I remember owning Spin's "Alternative" book in the mid-90s, which I still maintain was a decent gateway into lots of great music that wouldn't ever have been profiled in the magazine proper. It had these top 10 lists from Lee Ranaldo and Mark Arm etc. etc., and Colossal Youth was, by far, the most common record to see on those lists. But it was impossible to find in my town, so it wasn't until the early aughts that I figured out what all the fuss was about, and as a result YMG always had this air of mystery for me (probably aided by that shrouded cover photo).
posted by Beardman at 3:46 PM on March 2, 2021 [1 favorite]

It's a Fine Day by Jane and Barton,

That album takes me back... I was rather astounded when the remix version charted.
posted by ovvl at 6:11 PM on March 2, 2021

Oh this is great, I love this band.
posted by jessamyn at 8:36 AM on March 3, 2021 [2 favorites]

Devine & [Alison] Statton: Turn The Aerials Away From England - a sweet + jangly call for Welsh cultural independence.
posted by ryanshepard at 9:43 AM on March 3, 2021

I wasn't turned on to YMG until about my late 30s, but I instantly had a pretty extreme emotional reaction to them, like I had finally gotten a hug I never got before. It's not even the lyrics, it's just the whole package, the delivery and choice of notes, the syncopation. They aren't for everybody, but they're definitely for me.
posted by rhizome at 11:18 AM on March 3, 2021 [1 favorite]

Incidentally, the name of the band and their album comes from a caption in a book about ancient sculpture (reproduced on the back of the Final Day EP):
Colossal statue of a youth...

Young marble giants greeted the sailor as he entered the home stretch to Athens. Two basic intuitions of Greek art -- tensed vitality and geometric structuring -- are as yet disunited; the sculptor partly carves, partly maps an abstract concept of human form onto the rectangular block.
posted by Grangousier at 11:48 AM on March 3, 2021 [4 favorites]

A statue from the Archaic period in Greece called a Kouros.
posted by y2karl at 12:02 PM on March 3, 2021

See also the archaic smile.
posted by y2karl at 12:17 PM on March 3, 2021

Young Marble Giants prove conclusively the adage, "Less is more." One of my favorite bands ever.
posted by not_on_display at 12:17 PM on March 3, 2021

Here is the single version of Final Day
Only 1 minute 38 seconds long but, for my money, the most chilling song about nuclear annihilation (amid a strong field of contenders):
When the rich die last
Like the rabbits
Running from a lucky past
Full of shadow cunning
And the world lights up
For the final day
We will all be poor
Having had our say
Put a blanket up on the window pane
When the baby cries lullaby again
As the light goes out on the final day
For the people who never had a say
There is so much noise
There is too much heat
And the living floor
Throws you off your feet
As the final day falls into the night
There is peace outside
In the narrow light
posted by rongorongo at 9:25 PM on March 3, 2021 [3 favorites]

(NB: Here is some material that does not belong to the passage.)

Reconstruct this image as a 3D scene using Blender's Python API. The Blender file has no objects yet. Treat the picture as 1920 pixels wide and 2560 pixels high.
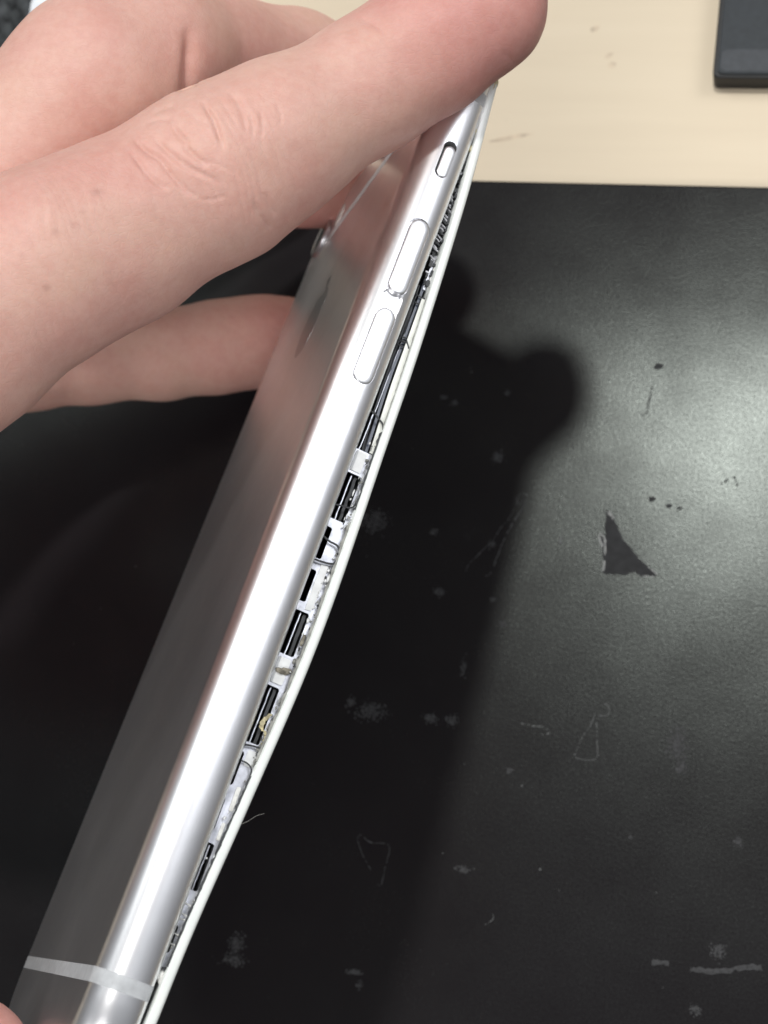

It's a rare day indeed I am honored with a name-dropping on metafilter lol. Dug up my copy of Final Day to post the quote that Grangousier beat me to. For completeness sake I will expand the ellipsis,

c. 390 B.C. marble 3.05m.
Pit east of Temple of Poseidon, Sounion

Athens, National Museum

(that's like 10 feet in American, giants indeed)
posted by dinsdale at 11:39 PM on March 3, 2021 [2 favorites]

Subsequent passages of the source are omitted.